Let’s go…PUSH…you got this…keep it up…nice job… I love you…I hate you…It’s fine…No problem…Stupid…Weird…the list of impactful words can go on and on.

Sometimes, just hearing a word can evoke a visceral reaction. They convey meanings that can affect how we choose to live our lives as well as impact others.  Words have the power to inspire and dissuade.

Everywhere we look, street signs, advertisements, commercials, songs, books, etc. we see words. Whether we attach meaning to them is solely up to the observer. Nonetheless, it is our responsibility to be careful with the words we choose because of the irreputable and long-lasting emotional damage they can cause.  Often, words are more painful than the act of physical abuse and the internal wound can last longer than any physical scar.

The way we feel about ourselves is also strongly influenced by the words we choose to say.
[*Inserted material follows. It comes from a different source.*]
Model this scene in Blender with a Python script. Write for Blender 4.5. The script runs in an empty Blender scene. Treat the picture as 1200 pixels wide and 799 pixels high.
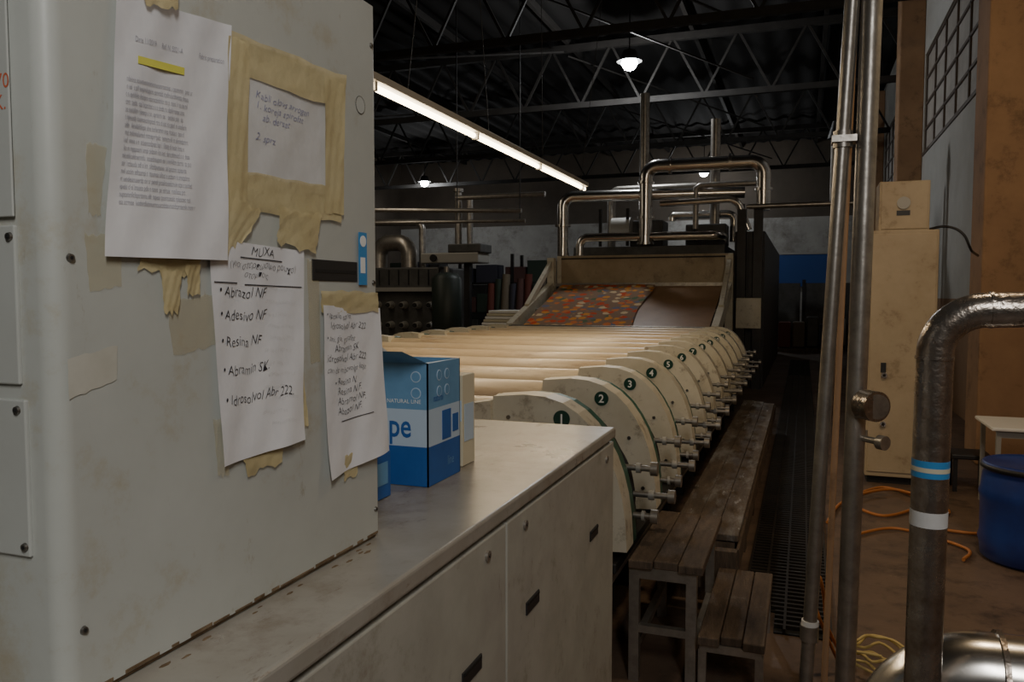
import bpy, bmesh, math, random
from mathutils import Vector, Matrix
random.seed(7)
C = bpy.context
# ------------------------------------------------------------------ materials
def new_mat(name):
    m = bpy.data.materials.new(name); m.use_nodes = True
    nt = m.node_tree
    return m, nt, nt.nodes["Principled BSDF"]
def mat(name, col, rough=0.5, metal=0.0, col2=None, scale=6.0, lo=0.4, hi=0.7, bump=0.0, bscale=None, stretch=None,
        emit=None, estr=0.0, spots=None, spots2=None, rvar=0.0, detail=8):
    m, nt, b = new_mat(name)
    N, L = nt.nodes, nt.links
    b.inputs["Roughness"].default_value = rough
    b.inputs["Metallic"].default_value = metal
    b.inputs["Base Color"].default_value = (*col, 1)
    if emit:
        b.inputs["Emission Color"].default_value = (*emit, 1)
        b.inputs["Emission Strength"].default_value = estr
    tc = N.new("ShaderNodeTexCoord"); mp = N.new("ShaderNodeMapping")
    L.new(tc.outputs["Object"], mp.inputs[0])
    if stretch: mp.inputs["Scale"].default_value = stretch
    if col2:
        n = N.new("ShaderNodeTexNoise"); n.inputs["Scale"].default_value = scale
        n.inputs["Detail"].default_value = detail; n.inputs["Roughness"].default_value = 0.65
        L.new(mp.outputs[0], n.inputs["Vector"])
        r = N.new("ShaderNodeValToRGB")
        r.color_ramp.elements[0].position = lo; r.color_ramp.elements[1].position = hi
        r.color_ramp.elements[0].color = (*col, 1); r.color_ramp.elements[1].color = (*col2, 1)
        L.new(n.outputs["Fac"], r.inputs[0])
        out = r.outputs[0]
        for sp in (spots, spots2):
            if not sp: continue
            scol, sscale, slo, shi = sp[:4]
            n2 = N.new("ShaderNodeTexNoise"); n2.inputs["Scale"].default_value = sscale; n2.inputs["Detail"].default_value = 10
            n2.inputs["Roughness"].default_value = 0.75
            if len(sp) > 4:
                m2 = N.new("ShaderNodeMapping"); m2.inputs["Scale"].default_value = sp[4]
                L.new(tc.outputs["Object"], m2.inputs[0]); L.new(m2.outputs[0], n2.inputs["Vector"])
            else: L.new(tc.outputs["Object"], n2.inputs["Vector"])
            mr = N.new("ShaderNodeMapRange"); mr.inputs[1].default_value = slo; mr.inputs[2].default_value = shi
            L.new(n2.outputs["Fac"], mr.inputs[0])
            mx = N.new("ShaderNodeMix"); mx.data_type = 'RGBA'
            L.new(mr.outputs[0], mx.inputs[0]); L.new(out, mx.inputs[6]); mx.inputs[7].default_value = (*scol, 1)
            out = mx.outputs[2]
        L.new(out, b.inputs["Base Color"])
        if rvar:
            mr2 = N.new("ShaderNodeMapRange"); mr2.inputs[3].default_value = rough - rvar; mr2.inputs[4].default_value = rough + rvar
            L.new(n.outputs["Fac"], mr2.inputs[0]); L.new(mr2.outputs[0], b.inputs["Roughness"])
    if bump:
        n3 = N.new("ShaderNodeTexNoise"); n3.inputs["Scale"].default_value = bscale or 40; n3.inputs["Detail"].default_value = 4
        L.new(mp.outputs[0], n3.inputs["Vector"])
        bp = N.new("ShaderNodeBump"); bp.inputs["Strength"].default_value = bump; bp.inputs["Distance"].default_value = 0.01
        L.new(n3.outputs["Fac"], bp.inputs["Height"]); L.new(bp.outputs[0], b.inputs["Normal"])
    return m

M = {}
M['cab'] = mat('cabinet_grey_paint', (.52,.54,.51), .40, 0, (.44,.455,.425), 3, .35, .75, .03, 60, spots=((.40,.34,.22), 6, .56, .78), spots2=((.30,.25,.17), 28, .63, .74, (1,1,.35)))
M['cabside'] = mat('cabinet_side_paint', (.48,.50,.475), .4, 0, (.42,.43,.405), 4, .35, .75)
M['counter'] = mat('counter_steel_paint', (.42,.40,.355), .30, .1, (.32,.29,.24), 4, .35, .7, .04, 30, spots=((.20,.14,.09), 5, .50, .72), spots2=((.15,.09,.045), 20, .58, .68, (1,.3,1)), rvar=.10)
M['door'] = mat('counter_door_paint', (.42,.41,.355), .5, 0, (.33,.31,.27), 7, .4, .75, .02, 60, spots=((.20,.16,.11), 8, .55, .78), spots2=((.17,.12,.08), 30, .62, .72, (1,1,.3)))
M['dark'] = mat('dark_gap', (.012,.012,.012), .7)
M['black'] = mat('black_plastic', (.02,.02,.022), .45)
M['rust'] = mat('rusty_sealant', (.24,.17,.10), .8, 0, (.09,.05,.02), 25, .4, .7, .4, 80)
M['paper'] = mat('white_paper', (.79,.79,.81), .8, 0, (.70,.70,.73), 8, .35, .7, .35, 9)
M['paperdim'] = mat('old_paper', (.62,.62,.62), .8, 0, (.54,.53,.51), 12, .35, .7, .3, 12)
M['fadelabel'] = mat('faded_label', (.57,.56,.50), .7, 0, (.49,.48,.41), 16, .35, .7)
M['ink'] = mat('black_ink', (.02,.02,.03), .7)
M['inkgrey'] = mat('grey_print', (.42,.42,.48), .8)
M['inkblue'] = mat('blue_pen', (.28,.28,.42), .8)
M['inkred'] = mat('red_marker', (.55,.12,.05), .7)
M['hl'] = mat('yellow_highlighter', (.75,.72,.12), .8)
def tape_mat(name, a):
    m = mat(name, (.70,.61,.36), .45, 0, (.55,.45,.23), 9, .3, .7, .25, 40)
    m.node_tree.nodes["Principled BSDF"].inputs["Alpha"].default_value = a
    return m
M['tape'] = tape_mat('masking_tape', .80)
M['tapefade'] = tape_mat('masking_tape_residue', .28)
M['screw'] = mat('screw_steel', (.25,.24,.22), .35, .9)
M['cream'] = mat('machine_cream_paint', (.64,.60,.49), .42, 0, (.52,.47,.35), 4, .35, .75, .02, 40, spots=((.17,.12,.075), 9, .55, .72))
M['roller'] = mat('roller_cream', (.68,.57,.41), .35, 0, (.46,.35,.23), 2.2, .35, .7, stretch=(.35,1,1), spots=((.26,.16,.09), 4, .54, .7, (.3,2,2)))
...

If you keep telling yourself “I am stupid”, somewhere in our subconscious we begin to believe it. Or, if you express to others that you are stupid, they will ultimately adopt that same point of view about you.  Being careless with the words you use to describe yourself can cause psychological damage.

Clearly, there are so many areas in our daily lives that are directly affected by our choice of words. Parenting, for example, can literally change the trajectory of a child’s life. My husband and I would often joke about how powerful we are over our kids. We could literally obliterate their self-esteem with one or two words.  It gives me the chills to think about the control we have over a child’s self-worth. Seemingly innocuous words or joking can leave an indelible mark.  I abhor the word stupid. Even writing it now creates a negative feeling. In one of my favorite shows, the dad always calls his kids “morons” and “dumbasses”.  Even though I laugh, I often wonder if being called those names by a parent your whole life could create a low self-esteem.  I am not perfect by any stretch, and often catch myself calling my kids a “name” despite knowing better. They shrug it off, but I wonder if there’s some damage being caused.  According to an article in Psychology Today, “Verbal abuse in childhood inflicts lasting physical effects on brain structure.” So not only can words create emotional damage they can have a negative physiological impact! So scary!

I know that choosing our words wisely is not a new concept. In fact, we are taught at a very early age that if we have nothing nice to say then don’t say anything at all.  Or, the incantation of sticks and stones may break my bones, but names will never hurt me.  Despite knowing better, and the fact that names can do more harm that sticks and stones…we are human and imperfect, so consider this a friendly reminder!



Here’s the love

We all need to exercise some word control with ourselves and everyone we encounter daily.  The word itself is not dangerous, it’s the person using the word that can cause the most damage.